I am a guy who lives for summers. I wasn’t always like this but I’m pretty sure I can pinpoint the exact time in my life where the months of June, July, and August became such an integral part of my happiness.
You might be inclined to deduce that my yearning for these warmer times is related to a sports season or a passion for outdoor activities; perhaps even slower times at work. In some regards you might be correct but not exactly for the any one of the three multiple choice answers provided.
You see, my wife is a teacher.
When I met my wife she was not a teacher – she was a student. When we married she was finishing her degree and starting out on her own professional career. To say that I knew nothing about the educational system at that point would be an enormous understatement. In the nearly 20 years that followed I have learned everything that a parent, student, citizen, and spouse should know about the challenges that every teacher faces. Armed with those insights it is difficult to reconcile the carefully framed messages of politicians and privatized education proponents with the realities of life in the classroom.

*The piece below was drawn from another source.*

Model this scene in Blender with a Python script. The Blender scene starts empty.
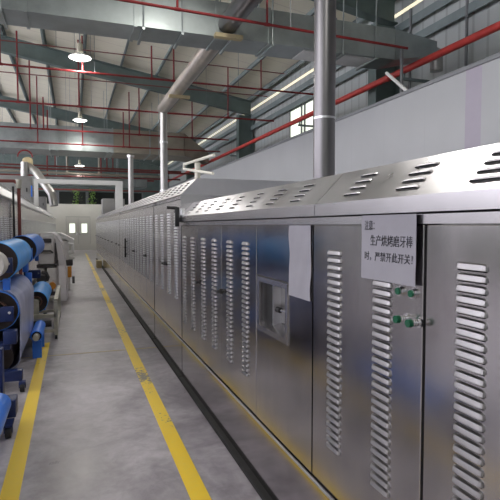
import bpy, bmesh, math, random
from mathutils import Vector, Matrix
random.seed(7)
S = bpy.context.scene
COL = S.collection
V = Vector
CAMZ = 1.55

# ------------------------------------------------------------------ materials
def nodes_of(name):
    m = bpy.data.materials.new(name); m.use_nodes = True
    nt = m.node_tree
    return m, nt, nt.nodes['Principled BSDF']

def mat(name, col, rough=.5, metal=0., var=.0, scale=6., bump=0., emit=None, emit_s=0., alpha=1., stretch=(1, 1, 1), rvar=0., bscale=None, spec=None):
    m, nt, b = nodes_of(name)
    b.inputs['Base Color'].default_value = (*col, 1)
    b.inputs['Roughness'].default_value = rough
    b.inputs['Metallic'].default_value = metal
    if spec is not None: b.inputs['Specular IOR Level'].default_value = spec
    if emit:
        b.inputs['Emission Color'].default_value = (*emit, 1)
        b.inputs['Emission Strength'].default_value = emit_s
    if alpha < 1: b.inputs['Alpha'].default_value = alpha
    if var or bump or rvar:
        tc = nt.nodes.new('ShaderNodeTexCoord'); mp = nt.nodes.new('ShaderNodeMapping')
        mp.inputs['Scale'].default_value = stretch
        nt.links.new(tc.outputs['Object'], mp.inputs['Vector'])
        n = nt.nodes.new('ShaderNodeTexNoise'); n.inputs['Scale'].default_value = scale
        n.inputs['Detail'].default_value = 6; n.inputs['Roughness'].default_value = .6
        nt.links.new(mp.outputs['Vector'], n.inputs['Vector'])
        if var:
            r = nt.nodes.new('ShaderNodeValToRGB')
            r.color_ramp.elements[0].position = .3; r.color_ramp.elements[1].position = .7
            r.color_ramp.elements[0].color = (*[max(0, c * (1 - var)) for c in col], 1)
            r.color_ramp.elements[1].color = (*[min(1, c * (1 + var)) for c in col], 1)
            nt.links.new(n.outputs['Fac'], r.inputs['Fac']); nt.links.new(r.outputs['Color'], b.inputs['Base Color'])
        if rvar:
            q = nt.nodes.new('ShaderNodeMapRange')
            q.inputs['From Min'].default_value = .3; q.inputs['From Max'].default_value = .7
            q.inputs['To Min'].default_value = max(.02, rough - rvar); q.inputs['To Max'].default_value = rough + rvar
            nt.links.new(n.outputs['Fac'], q.inputs['Value']); nt.links.new(q.outputs['Result'], b.inputs['Roughness'])
        if bump:
            n2 = nt.nodes.new('ShaderNodeTexNoise'); n2.inputs['Scale'].default_value = bscale or scale; n2.inputs['Detail'].default_value = 1
            nt.links.new(mp.outputs['Vector'], n2.inputs['Vector'])
            bp = nt.nodes.new('ShaderNodeBump'); bp.inputs['Strength'].default_value = bump; bp.inputs['Distance'].default_value = .02
            nt.links.new(n2.outputs['Fac'], bp.inputs['Height']); nt.links.new(bp.outputs['Normal'], b.inputs['Normal'])
    return m

M = {}
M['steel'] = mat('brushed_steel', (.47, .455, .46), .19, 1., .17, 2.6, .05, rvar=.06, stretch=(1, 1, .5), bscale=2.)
M['steel_low'] = mat('lower_panel_steel', (.50, .475, .485), .12, 1., .08, 2.2, .02, rvar=.04, bscale=1.5)
M['steel_trim'] = mat('trim_steel', (.60, .585, .60), .27, 1., .06, 3.)
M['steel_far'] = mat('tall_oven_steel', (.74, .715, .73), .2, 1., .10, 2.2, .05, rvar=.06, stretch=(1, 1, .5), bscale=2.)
M['louver'] = mat('louver_steel', (.36, .35, .355), .40, 1., .08, 5.)
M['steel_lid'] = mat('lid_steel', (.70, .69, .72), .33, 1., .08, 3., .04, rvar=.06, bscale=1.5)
M['steel_bright'] = mat('bright_steel', (.72, .72, .74), .3, 1., .05, 4.)
M['steel_pole'] = mat('pole_steel', (.20, .195, .20), .36, 1., .06, 2.)
M['galv'] = mat('galvanised_sheet', (.37, .41, .41), .42, .75, .22, 1.6, .05, rvar=.1, bscale=1.)
M['galv_warm'] = mat('brownish_duct_sheet', (.36, .33, .27), .5, .5, .18, 1.6)
M['galv_pale'] = mat('pale_galvanised_pipe', (.46, .455, .44), .38, .8, .15, 3., rvar=.1)
M['slot'] = mat('dark_slot', (.015, .015, .017), .8)
M['gap'] = mat('dark_gap', (.02, .02, .022), .7)
M['black'] = mat('black_plastic', (.016, .016, .018), .4)
M['rubber'] = mat('black_skirting', (.014, .014, .013), .75, var=.3, scale=9)
M['green'] = mat('green_plastic', (.002, .085, .04), .3)
M['chrome'] = mat('chrome', (.75, .75, .77), .15, 1.)
M['paper'] = mat('notice_paper', (.31, .305, .345), .75, var=.05, scale=7, bump=.15, bscale=9)
M['ink'] = mat('black_ink', (.03, .03, .04), .7)
M['red'] = mat('red_pipe_paint', (.21, .014, .016), .5, var=.2, scale=5)
M['red_bright'] = mat('bright_red_pipe_paint', (.60, .06, .05), .42, var=.15, scale=4)
M['rust'] = mat('brown_red_pipe_paint', (.19, .045, .04), .6, var=.2, scale=5)
M['frame_green'] = mat('grey_green_steel_paint', (.13, .175, .165), .55, var=.15, scale=2)
M['purlin'] = mat('grey_purlin_paint', (.22, .27, .27), .55, var=.12, scale=2)
M['roof'] = mat('roof_sheet', (.56, .56, .49), .7, var=.08, scale=.7)
M['clad'] = None
M['concrete'] = None
M['pipe_warm'] = mat('brownish_silver_pipe', (.42, .385, .34), .4, .8, .25, 3., rvar=.1)
M['white_pipe'] = mat('white_painted_tube', (.72, .73, .72), .45, var=.06, scale=4)
M['cream_pipe'] = mat('cream_lagging', (.78, .76, .66), .5, var=.08, scale=4)
M['grey_box'] = mat('grey_cabinet_paint', (.27, .27, .265), .5, var=.1, scale=2)
M['wall_end'] = mat('end_wall_paint', (.62, .62, .56), .5, var=.07, scale=1)
M['door'] = mat('grey_door_paint', (.58, .58, .53), .45, var=.05, scale=1)
M['daylit'] = mat('daylit_glass', (.8, .85, .75), .3, emit=(.93, 1., .84), emit_s=1.1)
M['dark_glass'] = mat('dark_window_glass', (.03, .035, .032), .15)
M['leaf'] = mat('leaf_green', (.25, .42, .10), .6, var=.4, scale=14)
M['lens'] = mat('lamp_lens', (1, 1, 1), .4, emit=(1., .99, .95), emit_s=9.)
M['lamp_body'] = mat('lamp_housing', (.55, .52, .42), .45, .4)
M['blue_film'] = mat('pale_blue_film', (.07, .36, .88), .42, var=.14, scale=5, bump=.25, bscale=9, stretch=(1, .5, 1))
M['blue_mid'] = mat('mid_blue_film', (.04, .20, .72), .42, var=.18, scale=5, bump=.25, bscale=9, stretch=(1, .5, 1))
M['blue_bright'] = mat('bright_blue_sheet', (.025, .20, .82), .35, var=.1, scale=5)
M['blue_paint'] = mat('blue_frame_paint', (.009, .023, .11), .42, var=.12, scale=5)
M['blue_bracket'] = mat('bright_blue_paint', (.03, .17, .72), .4)
M['belt'] = mat('grey_blue_belt', (.36, .39, .58), .27, var=.22, scale=3, bump=.2, bscale=5, stretch=(1, 1, .4))
M['core'] = mat('dark_brown_core', (.022, .012, .011), .6, var=.3, scale=8)
M['core_ring'] = mat('brown_core_ring', (.10, .05, .035), .5)
M['white_hub'] = mat('white_plastic_hub', (.62, .60, .58), .5, var=.1, scale=8)
M['machine_grey'] = mat('machine_grey_paint', (.74, .72, .72), .45, var=.10, scale=7)
M['machine_dark'] = mat('machine_dark_parts', (.05, .048, .05), .5, var=.3, scale=9)
M['orange'] = mat('orange_paint', (.62, .26, .03), .5)
M['cart'] = mat('cart_frame_paint', (.45, .44, .38), .45, .3, .2, 8)
M['card'] = mat('cardboard', (.50, .42, .25), .8, var=.12, scale=9)
M['lilac'] = mat('lilac_panel', (.38, .35, .42), .45, var=.04, scale=3)
M['cap'] = mat('grey_trim_paint', (.20, .21, .22), .5)
M['wrap'] = mat('clear_plastic_wrap', (.95, .92, .96), .4, alpha=.66, bump=.5, scale=9)

def make_floor():
    m, nt, b = nodes_of('worn_concrete')
    tc = nt.nodes.new('ShaderNodeTexCoord')
    def noise(sc, det, rough=.6):
        n = nt.nodes.new('ShaderNodeTexNoise'); n.inputs['Scale'].default_value = sc; n.inputs['Detail'].default_value = det
        n.inputs['Roughness'].default_value = rough; n.inputs['Distortion'].default_value = .6
        nt.links.new(tc.outputs['Object'], n.inputs['Vector']); return n
    a = noise(1.7, 9, .65); c = noise(11, 6)
    r = nt.nodes.new('ShaderNodeValToRGB'); e = r.color_ramp.elements
    e[0].position = .36; e[0].color = (.235, .217, .237, 1); e[1].position = .64; e[1].color = (.47, .445, .475, 1)
    nt.links.new(a.outputs['Fac'], r.inputs['Fac'])
    r2 = nt.nodes.new('ShaderNodeValToRGB'); e = r2.color_ramp.elements
    e[0].position = .35; e[0].color = (.86, .86, .86, 1); e[1].position = .6; e[1].color = (1.05, 1.05, 1.05, 1)
    nt.links.new(c.outputs['Fac'], r2.inputs['Fac'])
    mx = nt.nodes.new('ShaderNodeMix'); mx.data_type = 'RGBA'; mx.blend_type = 'MULTIPLY'; mx.inputs[0].default_value = 1
    nt.links.new(r.outputs['Color'], mx.inputs[6]); nt.links.new(r2.outputs['Color'], mx.inputs[7])
    nt.links.new(mx.outputs[2], b.inputs['Base Color'])
    q = nt.nodes.new('ShaderNodeMapRange'); q.inputs['From Min'].default_value = .3; q.inputs['From Max'].default_value = .7
    q.inputs['To Min'].default_value = .27; q.inputs['To Max'].default_value = .52; b.inputs['Specular IOR Level'].default_value = .35
    nt.links.new(a.outputs['Fac'], q.inputs['Value']); nt.links.new(q.outputs['Result'], b.inputs['Roughness'])
    return m
M['concrete'] = make_floor()

def make_yellow(cut=.575):
    m, nt, b = nodes_of('worn_yellow_paint')
    tc = nt.nodes.new('ShaderNodeTexCoord')
    n = nt.nodes.new('ShaderNodeTexNoise'); n.inputs['Scale'].default_value = 22; n.inputs['Detail'].default_value = 8
    n.inputs['Roughness'].default_value = .7
    n2 = nt.nodes.new('ShaderNodeTexNoise'); n2.inputs['Scale'].default_value = 1.1; n2.inputs['Detail'].default_value = 2
    for k in (n, n2): nt.links.new(tc.outputs['Object'], k.inputs['Vector'])
    ad = nt.nodes.new('ShaderNodeMath'); ad.operation = 'ADD'
    nt.links.new(n.outputs['Fac'], ad.inputs[0]); nt.links.new(n2.outputs['Fac'], ad.inputs[1])
    r = nt.nodes.new('ShaderNodeValToRGB'); e = r.color_ramp.elements
    e[0].position = .42; e[0].color = (.84, .58, .02, 1); e[1].position = cut - .02; e[1].color = (.80, .58, .05, 1)
    x = r.color_ramp.elements.new(cut); x.color = (.22, .20, .17, 1)
    sc = nt.nodes.new('ShaderNodeMath'); sc.operation = 'MULTIPLY'; sc.inputs[1].default_value = .5
    nt.links.new(ad.outputs[0], sc.inputs[0]); nt.links.new(sc.outputs[0], r.inputs['Fac'])
    nt.links.new(r.outputs['Color'], b.inputs['Base Color'])
    b.inputs['Roughness'].default_value = .38
    return m
M['yellow'] = make_yellow()
M['yellow_clean'] = make_yellow(.655)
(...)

My wife is a teacher. I’ve never once, in the history of our life together, seen her trading derivatives, speculate in real estate, engage in subprime lending practices, or make exorbitant demands on her employer for an outrageous salary. It is perplexing to me that over the past few years she and her colleagues have, at least in the eyes of many, become public enemy number one. I suspect that a good portion of this misguided angst is directly related to the economic environment; something that she had absolutely no part in creating. Is she without fault? Absolutely not. I have over the years thought that she would have been much better off taking her well-earned college degree and her intelligence into the private sector and guiltlessly accumulated as much wealth and material possessions as possible. Sometimes you just can’t talk sense into these folks.
My wife is a teacher. Instead of making money she decided to make a difference.
My wife is a teacher. For nearly 2 years she worked diligently to achieve the prestigious designation as a nationally board certified teacher – a designation that came with a small annual bonus. After meeting her end of the bargain, the state pulled the funding.
My wife is a teacher. She has worked for a decade and a half for far less money than her counterparts who are not public employees. She did this satisfied with the proposition that the pay was steady, a small retirement income certain, and the intangible satisfaction of steering the lives of children.
My wife is a teacher. Her income is now in decline. As a reward for her faithful years of service our state has decided that she should give back 3% of her salary towards her retirement. After all they say “this is what folks in the private sector do.” Tack-on another 2% reduction for the expired payroll tax holiday and the hits just keep on coming.
My wife is a teacher. Despite continuous assaults on her take-home pay, she shells out thousands of her own dollars for classroom supplies. She is impervious to the yearly barrage of administrative mandates established by politicians and so-called “educational experts” – she soldiers on.
My wife is a teacher. She is reviled by certain segments of our society who labor under the belief that she is underworked and overpaid. One would think that after fifteen plus years in a profession where a four-year college degree is a minimum entry requirement that most would not begrudge her a $40,000 a year salary. And for those less inclined to the truth, her salary is adjusted to smaller twice-a-month paychecks to cover the summer months when school is not in session.
My wife is a teacher. She is tasked with the enormous responsibility for the care and safety of your children. I’ll dispense with the lengthy analysis on this topic. Two words suffice – Newtown and Oklahoma. Someone please let me know the next time Lebron James throws his body between a child and the working end of an assault rifle and I will hold professional athletes in the same reverence I do teachers.
My wife is a teacher. For nine months of every year our family lives in the metronomic cycle of early morning wake-ups and late evening lesson-planning. We revel in the plethora of candies and candles, gift-cards and gadgets that herald the arrival of the “Christmas Break,” and I observe with interest the emotion that a hand-written note from a 1st grader can bring at the end of a school year.
My wife is a teacher. From August to May she had dedicated herself to the interests of her kids and her school. She has prepared and toiled, laughed and cried – and shared one hundred stories about the amazing kids that walk through her door each morning. She has left me wondering in awe how she does so much with – and for – so little.